The council did not vote on approving a bid. Kamerud informally polled the council, and VanLith and Jaeger indicated that they supported accepting the Waste Management bid, and Kamerud and Trujillo indicated they were in favor of accepting the low bid from Elite.

The council tabled the matter until its Tuesday, July 19 meeting to avoid a tie vote. Council Member Jim Paul was out of town Tuesday, but is expected to be present for the July 19 meeting.

Detachment request denied

Lowell and Darlene Latzig, owners of the property at 17660 County Road 30, asked to have their property removed from city limits and transferred back to Camden Township, primarily for tax purposes.

Guthmiller provided information about the detachment process from city planner Ann Perry and city attorney Dave Hubert.

VanLith opposed the request, noting that if the city approves the request for one property, other property owners will ask to be detached from the city.

VanLith said when the property was annexed into the city, the township asked Latzig to pay 10 years of lost township taxes. If the city were to allow the property to be detached, it, too, would ask for payment, and Latzig would not likely save any money in the process.

The consensus of the council was not to support the request.

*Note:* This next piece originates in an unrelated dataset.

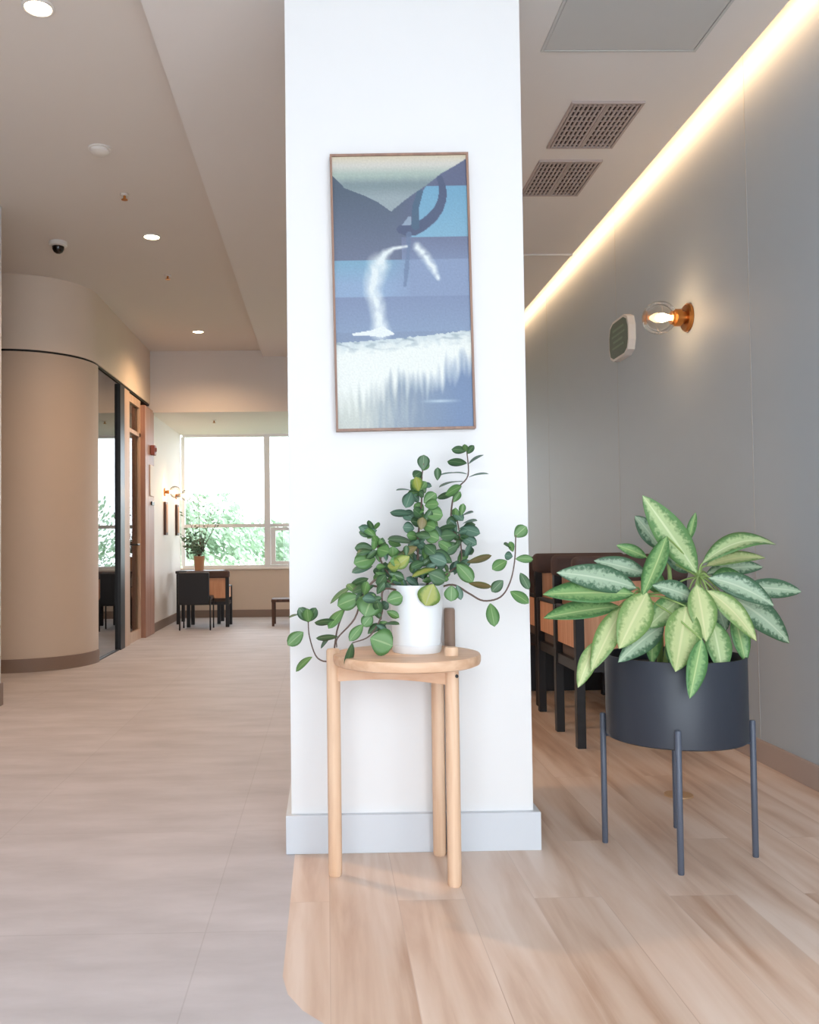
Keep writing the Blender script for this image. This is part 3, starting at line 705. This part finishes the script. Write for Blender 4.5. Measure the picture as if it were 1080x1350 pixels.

Kamerud said Latzig still has the option to petition the Minnesota Municipal Board, which would result in a public hearing, and a judge could order the detachment.

Odds and ends

In other business, the council:

• directed Guthmiller to ask PeopleService, the city’s wastewater operator, to get additional quotes for proposed repairs to the city’s treatment ponds, and to attend the next meeting to explain what is needed. The initial quote was nearly $14,000.

• approved a city purchasing policy to provide guidelines for the purchasing process.

• approved a request to allow outdoor music at Heimey’s Place Saturday.

• heard from resident Pete Pederson that people from outside the city have been dumping brush at the city’s brush site at night.